Created on: March 08, 2009   Last Updated: March 22, 2010

Plato wrote, "Be kind, for everyone you meet is fighting a hard battle" People are worried distressed, and unnecessarily angry, especially in the present financial crisis. Motorists get angry when other drivers do something daft. An English court recently sentenced two people for killing a man in a dispute over queue jumping in a supermarket. We are stressing ourselves into an early grave. What has happened to the random acts of kindness, that were simple good manners and neighborliness, and loving our neighbor as ourselves? We have become selfish and intolerant despite the claptrap of political correctness. This self-absorption is harming our health, our communities and our countries.

Kindness is the language which the deaf can hear and the blind can see" (Mark Twain). People have always felt that an act of kindness whether they are the performer, recipient or just witness the deed makes them feel better about life. A recent study has proved that feeling. A kindness increases serotonin levels and strengthens the immune system in the performer, recipient and witnesses of the kind act. Serotonins are endorphins released by the brain. Endorphins are the body's natural painkillers, the high that athletes experience and they cause the good feelings that one has after a good brisk walk or swim. Doctors treating depression use drugs that increase serotonin levels because endorphins make people happy.

Kindness costs nothing. A cheery word to someone, listening to another's troubles, offering to do a neighbor's shopping, or to take them shopping, can mean so much.

Once, anyone with elderly neighbors naturally kept a friendly, unobtrusive, eye on them to make sure that they were well and coping. People volunteered to help in the local community, church or with local activities. In rural France, that still happens. In many village festivals, whether happy occasions such as the music festival or something more somber like the village remembrance service, the community serves nibbles, and drinks. You will see a tiny girl standing on a box beside her mother, struggling to pour orange juice into paper cups for villagers. Boys rush around beside their fathers to fetch, carry, and set up chairs. The example set speaks for itself and the cohesion of society is apparent on the long lazy evenings of the summer festivals. Something happens which seems quite strange to foreigners. Families from tiny tots to elderly grandparents, including teenagers go to the festival together, stay together all evening, and genuinely enjoy one another's company. It happens too in everyday life, in any problem or difficulty a neighbor will help you.
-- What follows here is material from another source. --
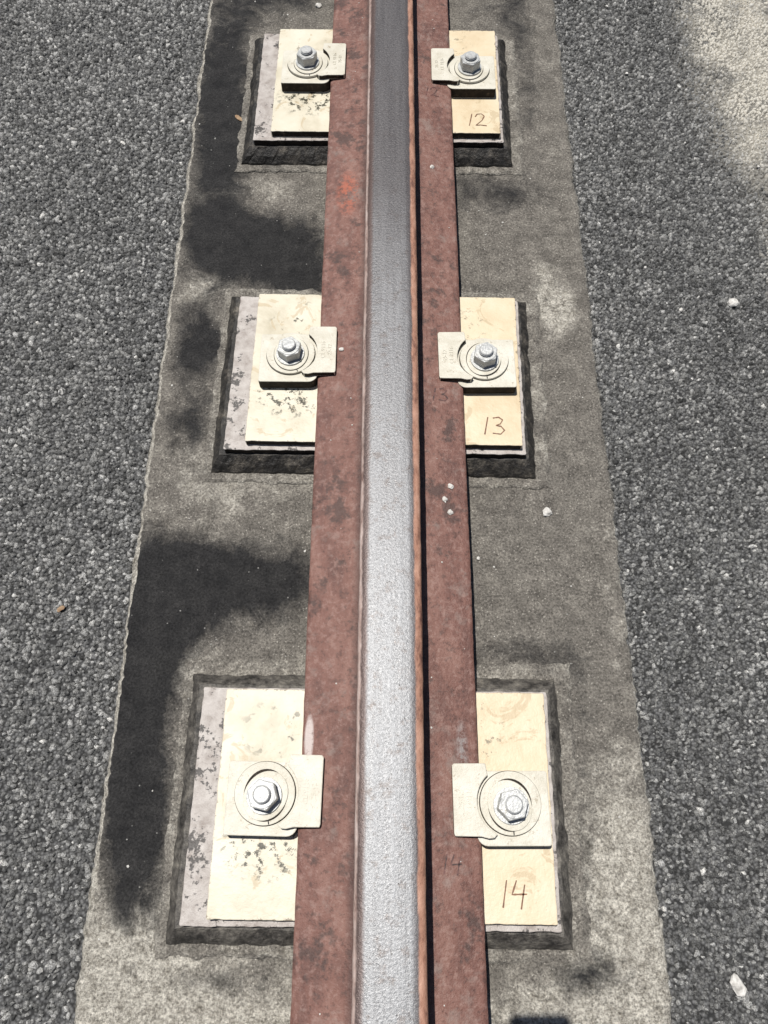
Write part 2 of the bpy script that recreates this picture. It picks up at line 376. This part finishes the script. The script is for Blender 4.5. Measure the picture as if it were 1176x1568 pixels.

Helping someone makes us happier and calmer. The kind deed also benefits the recipient, and any witnesses of that kindness. That cannot be a bad thing in this angry world. Selfishness, hostility, anger and intolerance harm us, our health and the cohesion and health of our communities and countries. In these troubling times we need to pull together, being kind to one another might be a good place to begin to mend our world.